Tak hanya korban jiwa, potensi kerugian ekonomi juga sangat besar. Selain jalur logistik nasional, Selat Sunda juga dilalui pipa gas, jaringan listrik bawah laut, dan menjadi pintu gerbang perdagangan antarpulau.
BMKG Serukan Kesiapsiagaan Nasional
Menghadapi kenyataan ini, BMKG kembali mengingatkan masyarakat dan pemerintah daerah untuk tidak mengabaikan potensi bencana besar ini. Menurut Daryono, ancaman megathrust bukan sekadar wacana atau prediksi teoritis, melainkan risiko geologis yang terus mengintai.

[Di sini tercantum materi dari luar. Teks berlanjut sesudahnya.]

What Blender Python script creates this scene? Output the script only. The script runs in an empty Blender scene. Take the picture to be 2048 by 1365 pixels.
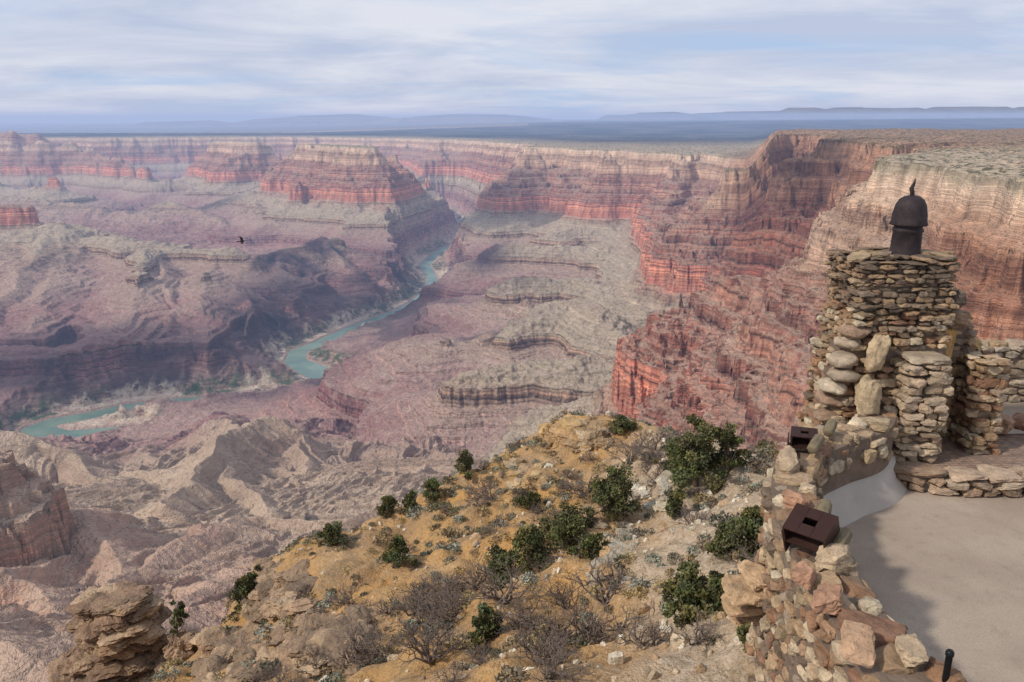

“Kita harus serius dalam upaya mitigasi. Masyarakat harus dibekali pengetahuan soal evakuasi mandiri, pemerintah daerah perlu menyiapkan peta rawan tsunami, jalur evakuasi, dan sistem peringatan dini,” tegasnya.
BMKG juga menyoroti pentingnya pembangunan berbasis kesadaran risiko. Bangunan-bangunan vital di zona rawan harus mengikuti standar tahan gempa. Edukasi dan simulasi bencana perlu dilakukan rutin agar masyarakat tidak panik saat kejadian benar-benar datang.
Belajar dari Gempa-Gempa Besar di Dunia
Apa yang terjadi di Kamchatka, Turki, Jepang, atau Aceh harus dijadikan pembelajaran berharga. Zona-zona megathrust memang senyap dalam waktu lama, namun ketika mereka bergerak, dampaknya bisa membawa kehancuran dalam hitungan menit.
Seperti kata pepatah geologi: "It’s not a question of if, but when." Bukan soal apakah gempa itu akan terjadi, tapi kapan ia akan terjadi.